Student: Zemlianova Aleksandra

Supervisor: Ekaterina Kalemeneva

Faculty: School of Arts and Humanities

Educational Programme: History (Bachelor)

Final Grade: 7

Year of Graduation: 2020

Nikita Khrushchev’s Thaw period is a remarkable era both for social and cultural changes in Soviet people’s life: the citizens leisure time became an integral part of government youth policy. This paper provides information on the Thaw era Leningrad’s dance pavilions and youth cafes as the crucial public spaces for recreational purposes. The key feature of this paper is that it lays in the comparative history field – I would like to compare the universal Soviet social and cultural phenomenon (dance pavilions) that had been existed since the very beginning of the Soviet Union with the new and completely unique Thaw period social and cultural phenomenon (youth cafes). The central question of my research is how official youth leisure policies were reflected in the practices of organizing and using new and old cultural public spaces. Therefore, it is necessary to identify and describe the differences between the official position in the field of youth’s leisure recreational time among cultural spaces and the daily practices that took place in such places. In order to achieve that I analyze the context of such primary sources as periodicals, memoirs and the Leningrad Komsomol’s archival documents.

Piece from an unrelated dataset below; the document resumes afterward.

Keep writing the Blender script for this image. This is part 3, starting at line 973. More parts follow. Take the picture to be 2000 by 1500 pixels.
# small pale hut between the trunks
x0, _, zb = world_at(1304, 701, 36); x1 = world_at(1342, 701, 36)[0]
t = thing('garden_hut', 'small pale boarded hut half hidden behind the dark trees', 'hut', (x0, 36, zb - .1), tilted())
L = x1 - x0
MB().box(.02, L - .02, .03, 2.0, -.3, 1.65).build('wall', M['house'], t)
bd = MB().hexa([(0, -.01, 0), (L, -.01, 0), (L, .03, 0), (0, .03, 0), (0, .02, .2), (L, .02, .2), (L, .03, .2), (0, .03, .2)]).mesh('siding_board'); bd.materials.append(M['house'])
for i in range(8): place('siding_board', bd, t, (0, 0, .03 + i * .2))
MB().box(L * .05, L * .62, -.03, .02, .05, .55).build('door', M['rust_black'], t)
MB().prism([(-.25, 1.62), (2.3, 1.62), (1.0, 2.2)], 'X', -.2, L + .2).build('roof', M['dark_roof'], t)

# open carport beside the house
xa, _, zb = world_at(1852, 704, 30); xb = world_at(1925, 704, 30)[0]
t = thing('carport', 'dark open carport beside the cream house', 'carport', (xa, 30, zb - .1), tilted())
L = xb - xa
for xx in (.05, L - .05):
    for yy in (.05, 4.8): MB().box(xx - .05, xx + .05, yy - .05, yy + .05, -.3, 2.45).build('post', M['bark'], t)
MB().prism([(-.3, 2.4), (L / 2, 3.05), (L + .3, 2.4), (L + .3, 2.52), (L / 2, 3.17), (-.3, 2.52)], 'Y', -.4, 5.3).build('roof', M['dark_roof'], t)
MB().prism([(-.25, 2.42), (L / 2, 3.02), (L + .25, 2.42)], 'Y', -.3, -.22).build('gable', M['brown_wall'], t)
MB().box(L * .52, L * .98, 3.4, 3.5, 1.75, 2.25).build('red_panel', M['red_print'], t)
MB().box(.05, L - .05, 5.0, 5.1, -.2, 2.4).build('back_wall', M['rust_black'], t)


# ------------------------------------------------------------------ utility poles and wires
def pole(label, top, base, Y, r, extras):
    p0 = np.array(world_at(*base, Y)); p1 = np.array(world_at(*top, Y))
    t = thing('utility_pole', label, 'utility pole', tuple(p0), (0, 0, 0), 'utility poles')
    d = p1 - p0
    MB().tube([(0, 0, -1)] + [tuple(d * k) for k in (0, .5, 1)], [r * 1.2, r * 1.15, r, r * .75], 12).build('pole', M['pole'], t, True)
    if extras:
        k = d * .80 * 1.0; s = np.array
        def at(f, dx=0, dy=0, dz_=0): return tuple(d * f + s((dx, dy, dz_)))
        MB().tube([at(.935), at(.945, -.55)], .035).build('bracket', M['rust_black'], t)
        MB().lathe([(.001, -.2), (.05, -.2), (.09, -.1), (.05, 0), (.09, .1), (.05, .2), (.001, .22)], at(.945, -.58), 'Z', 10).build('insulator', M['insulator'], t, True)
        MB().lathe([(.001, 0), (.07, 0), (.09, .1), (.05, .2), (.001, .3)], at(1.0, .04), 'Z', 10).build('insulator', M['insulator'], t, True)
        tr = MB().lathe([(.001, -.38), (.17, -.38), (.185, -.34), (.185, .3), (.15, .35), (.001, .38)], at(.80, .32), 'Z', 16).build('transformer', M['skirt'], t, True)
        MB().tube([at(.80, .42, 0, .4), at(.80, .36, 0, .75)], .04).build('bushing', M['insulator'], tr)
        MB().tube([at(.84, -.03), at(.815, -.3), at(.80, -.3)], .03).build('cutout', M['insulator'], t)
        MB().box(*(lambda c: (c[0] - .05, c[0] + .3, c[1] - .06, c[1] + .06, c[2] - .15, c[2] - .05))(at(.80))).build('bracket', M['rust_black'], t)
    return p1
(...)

This method of combining personal and governmental sources is widely used in comparative social history and the history of everyday life. The design of the research paper consists of broad critical historiographical review including old and modern trends, description of source study features, the social and cultural Thaw policy context, case studies of both Leningrad dance pavilions and youth cafes with the key distinguishes and similarities.